Google Ngram Viewer Gives New Historical Perspective on Culture, Language

The Ngram Viewer may seem tailor-made for academic research, but its developers are hopeful that the broader population will be drawn to it, as well. "The goal is to give an 8-year-old the ability to browse cultural trends throughout history, as recorded in books," said Erez Lieberman Aiden, a junior fellow at the Society of Fellows at Harvard. Lieberman Aiden and post-doctorate fellow Jean-Baptiste Michel collaborated with Google on the project, and recently released a paper on how digital databases can alter our greater understanding of language and culture.
Using a modified version of Google's database, Lieberman Alden and Michel made fascinating observations on the evolution of cultural and technological trends, viewed through the lens of language. In the mid-20th century, for example, written references to celebrities faded away about twice as quickly as they did a century earlier -- an observation that led them to speculate that "[i]n the future everyone will be famous for 7.5 minutes." In the early 1800s, new inventions took an average of 66 years to be adopted by society at large, but only 27 years between 1880 and 1920.
And, of course, the database gave the researchers a unique perspective on the development of language, itself. With the help of Google, Lieberman Aiden and Michel discovered that the number of words in the English language has grown by 70-percent in the last 50 years. They were also able to closely track the transformation of specific words, and figure out when, for example, "learnt" turned into "learned."
Some academics, however, are concerned that this approach to culture (which the researchers dubbed "culturnomics") may be too reductive for serious humanist study. Humanities, after all, has always been a distinctly qualitative discipline, and many scholars pride themselves on their nuanced approach to history and language. "I could imagine lots of interesting uses, I just don't know enough about what they're trying to do statistically," former Columbia provost and historian Alan Brinkley said.
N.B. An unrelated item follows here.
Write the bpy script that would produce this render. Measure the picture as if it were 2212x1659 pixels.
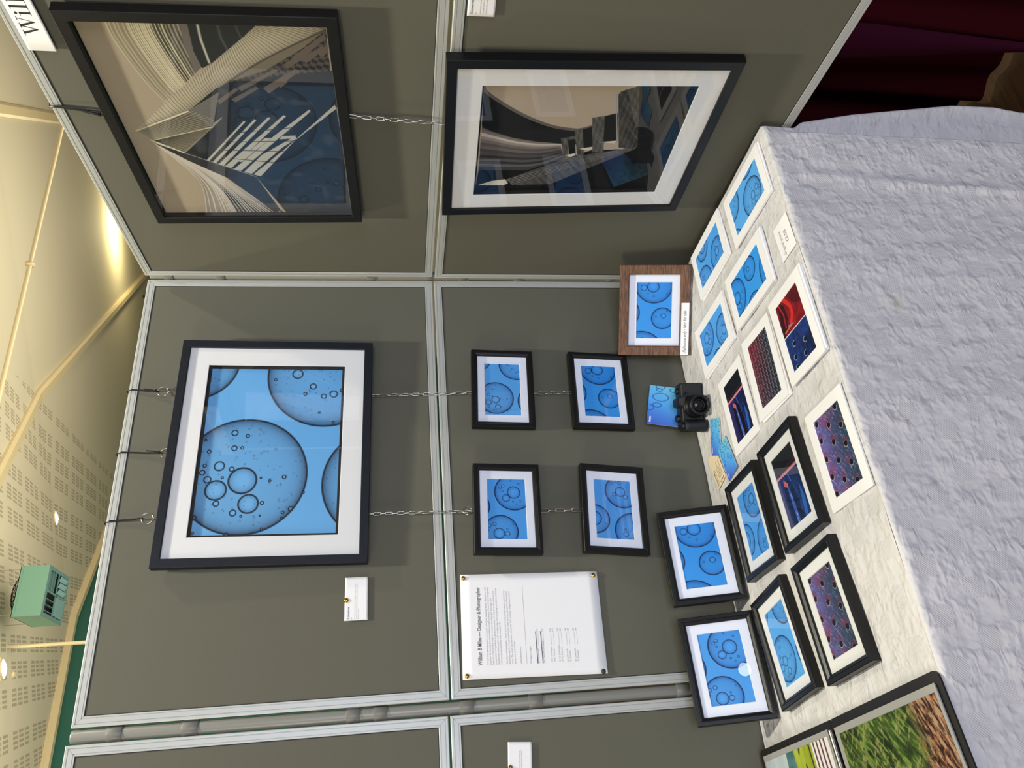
import bpy, math
import numpy as np
from mathutils import Matrix, Vector
from math import sin, cos, pi, radians

sc = bpy.context.scene
for o in list(bpy.data.objects):
    bpy.data.objects.remove(o)
COL = sc.collection

# ------------------------------------------------------------------ camera
CAMP = Vector((-1.18370, -1.62492, 1.44567))
cd = bpy.data.cameras.new('camera')
cam = bpy.data.objects.new('camera', cd)
COL.objects.link(cam)
right = Vector((-0.08302953, -0.12244178, -0.98899652))
down = Vector((-0.87891064, 0.47675794, 0.01476289))
fwd = Vector((0.46970435, 0.87046532, -0.14720037))
M = Matrix.Identity(4)
for i in range(3):
    M[i][0] = right[i]; M[i][1] = -down[i]; M[i][2] = -fwd[i]; M[i][3] = CAMP[i]
cam.matrix_world = M
cd.sensor_fit = 'HORIZONTAL'; cd.sensor_width = 36.0
cd.lens = 1655.13 / 2212 * 36.0
cd.clip_start = 0.05; cd.clip_end = 80
sc.camera = cam

# ------------------------------------------------------------------ view, world, lights
sc.view_settings.view_transform = 'Standard'
sc.view_settings.look = 'None'
sc.view_settings.gamma = 1
sc.view_settings.use_curve_mapping = False
sc.view_settings.exposure = 0.0
w = bpy.data.worlds.new('hall_air'); sc.world = w; w.use_nodes = True
w.node_tree.nodes['Background'].inputs[0].default_value = (0.62, 0.59, 0.53, 1)
w.node_tree.nodes['Background'].inputs[1].default_value = 0.42


def lamp(name, kind, loc, energy, color, target=None, size=None, sizey=None, spot=None, blend=.5):
    l = bpy.data.lights.new(name, kind)
    l.energy = energy; l.color = color
    if kind == 'AREA':
        l.shape = 'RECTANGLE'; l.size = size; l.size_y = sizey or size
    elif size is not None:
        l.shadow_soft_size = size
    if kind == 'SPOT':
        l.spot_size = radians(spot); l.spot_blend = blend
    o = bpy.data.objects.new(name, l); COL.objects.link(o)
    o.location = loc
    if target is not None:
        o.rotation_euler = (Vector(target) - Vector(loc)).to_track_quat('-Z', 'Y').to_euler()
    return o


# daylight from the windows of the hall, behind the camera
lamp('window_daylight', 'AREA', (-1.9, -5.4, 1.8), 152, (0.72, 0.79, 1.0), (-0.8, 0, 1.0), 2.2, 1.8)
# ceiling downlights over and behind the booth
lamp('downlight_over_table', 'SPOT', (-0.60, -0.60, 3.70), 240, (1.0, 0.965, 0.79), (-0.6, -0.45, 0.8), 0.05, spot=140, blend=.5)
lamp('downlight_behind_panels', 'SPOT', (-0.58, 0.74, 3.70), 70, (1.0, 0.86, 0.62), (-0.1, -0.5, 0.8), 0.04, spot=120, blend=.6)
lamp('downlight_right', 'SPOT', (0.99, -0.74, 3.70), 105, (1.0, 0.90, 0.72), (-0.5, -0.25, 0.8), 0.05, spot=120, blend=.6)
# unseen warm fill added far to the left, in place of hall lamps
lamp('warm_fill_left', 'AREA', (-4.8, -1.7, 2.7), 70, (1.0, 0.86, 0.62), (0, -0.5, 1.2), 1.6, 1.0)
# two unseen fills added to brighten the ceiling, then the hidden wall lamp
lamp('ceiling_fill', 'AREA', (3.3, 3.6, 1.9), 82, (1.0, 0.93, 0.77), (3.0, 4.8, 5.0), 1.6, 1.6)
lamp('ceiling_fill_left', 'AREA', (0.2, 2.4, 1.9), 90, (1.0, 0.95, 0.84), (0.6, 4.4, 5.0), 2.8, 2.2)
lamp('wall_uplight', 'POINT', (6.30, 7.45, 4.95), 70, (1.0, 0.88, 0.52), None, 0.12)


# ------------------------------------------------------------------ materials
def lin(c):
    return tuple((v / 255 / 12.92) if v / 255 <= 0.04045 else ((v / 255 + 0.055) / 1.055) ** 2.4 for v in c)


def mat(name, rgb=(200, 200, 200), rough=.6, metal=0, spec=.5, bump=None, var=None, coat=0, emit=None):
    """rgb as sRGB 0-255; bump=(scale, strength, distance); var=(scale, rgb2, detail)"""
    m = bpy.data.materials.new(name); m.use_nodes = True
    nt = m.node_tree; b = nt.nodes['Principled BSDF']
    b.inputs['Base Color'].default_value = (*lin(rgb), 1)
    b.inputs['Roughness'].default_value = rough
    b.inputs['Metallic'].default_value = metal
    b.inputs['Specular IOR Level'].default_value = spec
    b.inputs['Coat Weight'].default_value = coat
    tc = nt.nodes.new('ShaderNodeTexCoord')
    if var:
        n = nt.nodes.new('ShaderNodeTexNoise'); n.inputs['Scale'].default_value = var[0]
        n.inputs['Detail'].default_value = var[2] if len(var) > 2 else 4
        mp = nt.nodes.new('ShaderNodeMapping'); mp.inputs['Scale'].default_value = var[3] if len(var) > 3 else (1, 1, 1)
        nt.links.new(tc.outputs['Object'], mp.inputs[0]); nt.links.new(mp.outputs[0], n.inputs['Vector'])
        r = nt.nodes.new('ShaderNodeValToRGB')
        r.color_ramp.elements[0].position = .35; r.color_ramp.elements[1].position = .65
        r.color_ramp.elements[0].color = (*lin(rgb), 1); r.color_ramp.elements[1].color = (*lin(var[1]), 1)
        nt.links.new(n.outputs['Fac'], r.inputs['Fac']); nt.links.new(r.outputs[0], b.inputs['Base Color'])
    if bump:
        n = nt.nodes.new('ShaderNodeTexNoise'); n.inputs['Scale'].default_value = bump[0]; n.inputs['Detail'].default_value = 3
        nt.links.new(tc.outputs['Object'], n.inputs['Vector'])
        bp = nt.nodes.new('ShaderNodeBump'); bp.inputs['Strength'].default_value = bump[1]; bp.inputs['Distance'].default_value = bump[2]
        nt.links.new(n.outputs['Fac'], bp.inputs['Height']); nt.links.new(bp.outputs[0], b.inputs['Normal'])
    if emit:
        b.inputs['Emission Color'].default_value = (*lin(emit[0]), 1); b.inputs['Emission Strength'].default_value = emit[1]
    return m


MT = {}
MT['fabric'] = mat('grey_felt', (96, 95, 84), .95, spec=.1, bump=(1400, .2, .0006), var=(700, (100, 99, 88), 3))
MT['alu'] = mat('satin_aluminium', (182, 184, 180), .42, metal=.25, spec=.5)
MT['gap'] = mat('dark_gasket', (30, 32, 36), .8)
MT['grey_plastic'] = mat('grey_plastic', (126, 126, 120), .36, spec=.5)
MT['clip'] = mat('grey_clip_plastic', (112, 111, 105), .45)
MT['black_frame'] = mat('black_frame_paint', (9, 10, 12), .38, spec=.35)
MT['navy_frame'] = mat('black_grained_wood', (13, 17, 26), .5, spec=.3, var=(60, (20, 25, 36), 5, (1, 1, 14)), bump=(300, .2, .0006))
MT['dark_frame'] = mat('black_brown_frame', (15, 15, 14), .5, spec=.3, var=(60, (22, 21, 19), 5, (1, 14, 1)))
MT['wood_frame'] = mat('brown_wood_frame', (122, 82, 52), .6, var=(42, (72, 47, 31), 8, (1, 1, 7)), bump=(160, .4, .001))
MT['mat_white'] = mat('white_mat_board', (236, 235, 236), .9, spec=.15)
MT['mat_cool_lit'] = mat('white_mat_board_cool_lit', (238, 241, 254), .9, spec=.15)  # same white mats, with the cool light on them put into the colour
MT['mat_edge'] = mat('mat_bevel', (240, 240, 236), .9, spec=.1)
MT['mat_black'] = mat('black_mat_board', (16, 15, 14), .8)
MT['paper'] = mat('white_paper', (238, 238, 240), .85, spec=.15)
MT['cream_paper'] = mat('cream_card', (226, 208, 176), .8)
MT['ink'] = mat('black_ink', (24, 22, 24), .8)
MT['ink_grey'] = mat('grey_ink', (150, 150, 155), .8)
MT['ink_mid'] = mat('mid_grey_ink', (120, 120, 124), .8)
MT['ink_blue'] = mat('blue_black_marker', (26, 24, 48), .6)
MT['ink_white'] = mat('white_ink', (235, 238, 245), .7)
MT['chrome'] = mat('bright_steel', (188, 186, 176), .24, metal=1)
MT['brass'] = mat('brass', (190, 150, 70), .22, metal=1)
MT['tie'] = mat('black_nylon', (14, 14, 16), .4)
MT['cam_body'] = mat('camera_black', (9, 10, 11), .55, bump=(2500, .4, .0004))
MT['cam_smooth'] = mat('camera_black_smooth', (10, 11, 13), .4, spec=.35)
MT['cam_top'] = mat('camera_prism_plate', (46, 42, 36), .5)
MT['lens_glass'] = mat('lens_glass', (6, 7, 9), .2, spec=.3)
MT['back'] = mat('brown_backing', (70, 58, 44), .9)
MT['album'] = mat('album_black_cover', (20, 19, 20), .5, bump=(1800, .3, .0005))
MT['sleeve_grey'] = mat('grey_page', (150, 150, 146), .6)
MT['cream_wall'] = mat('cream_paint', (206, 196, 164), .8, spec=.2, bump=(30, .1, .002))
MT['cream_trim'] = mat('cream_gloss_trim', (218, 199, 152), .45)
MT['green_wall'] = mat('green_wall_paint', (38, 96, 80), .8)
MT['heater'] = mat('mint_enamel', (116, 158, 134), .45)
MT['heater_lv'] = mat('grey_green_enamel', (84, 114, 106), .5)
MT['dark'] = mat('dark_inside', (22, 24, 22), .8)
MT['louvre_blue'] = mat('louvre_enamel', (118, 148, 146), .5)
MT['curtain'] = mat('maroon_drape', (44, 5, 12), .95, spec=.05, bump=(500, .2, .001))
MT['curtain_lit'] = mat('maroon_drape_lit', (50, 12, 32), .95, spec=.05, bump=(500, .2, .001))  # maroon drape where a fold catches light, the light put into the colour
MT['floor'] = mat('brown_wood_floor', (92, 62, 34), .5, var=(9, (70, 46, 24), 6, (1, 14, 1)))
MT['table'] = mat('table_laminate', (190, 186, 176), .5)
MT['lamp_on'] = mat('lit_lamp', (255, 250, 225), .5, emit=((255, 250, 215), 14))
MT['lamp_cool'] = mat('lit_floodlight', (255, 250, 235), .5, emit=((255, 250, 235), 12))


def glass_mat():
    m = bpy.data.materials.new('picture_glass'); m.use_nodes = True
    nt = m.node_tree; nt.nodes.clear()
    out = nt.nodes.new('ShaderNodeOutputMaterial'); mx = nt.nodes.new('ShaderNodeMixShader')
    t = nt.nodes.new('ShaderNodeBsdfTransparent'); g = nt.nodes.new('ShaderNodeBsdfGlossy')
    g.inputs['Roughness'].default_value = 0.0; t.inputs[0].default_value = (.97, .98, .98, 1)
    f = nt.nodes.new('ShaderNodeFresnel'); ge = nt.nodes.new('ShaderNodeNewGeometry')
    mr = nt.nodes.new('ShaderNodeMapRange'); mr.inputs['To Min'].default_value = 1.6; mr.inputs['To Max'].default_value = 1 / 1.6
    nt.links.new(ge.outputs['Backfacing'], mr.inputs['Value']); nt.links.new(mr.outputs[0], f.inputs['IOR'])
    nt.links.new(f.outputs[0], mx.inputs[0]); nt.links.new(t.outputs[0], mx.inputs[1]); nt.links.new(g.outputs[0], mx.inputs[2])
    nt.links.new(mx.outputs[0], out.inputs[0])
    return m


MT['glass'] = glass_mat()


def print_mat(name, rough, spec):
    m = bpy.data.materials.new(name); m.use_nodes = True
    nt = m.node_tree; b = nt.nodes['Principled BSDF']
    a = nt.nodes.new('ShaderNodeVertexColor'); a.layer_name = 'ink'
    nt.links.new(a.outputs['Color'], b.inputs['Base Color'])
    b.inputs['Roughness'].default_value = rough; b.inputs['Specular IOR Level'].default_value = spec
    return m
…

Harvard linguist Steven Pinker, however, thinks otherwise. Pinker collaborated on the paper, and told the New York Times that from a linguistic perspective, at least, Google's new tool could have far-reaching impacts. Thus far, Google has only covered roughly 11-percent of the entire corpus of published books -- or, equivalently, about two trillion words. The data used in Alden and Michel's paper only represents four-percent of the corpus. As Pinker said, "What we report in this paper is just the beginning."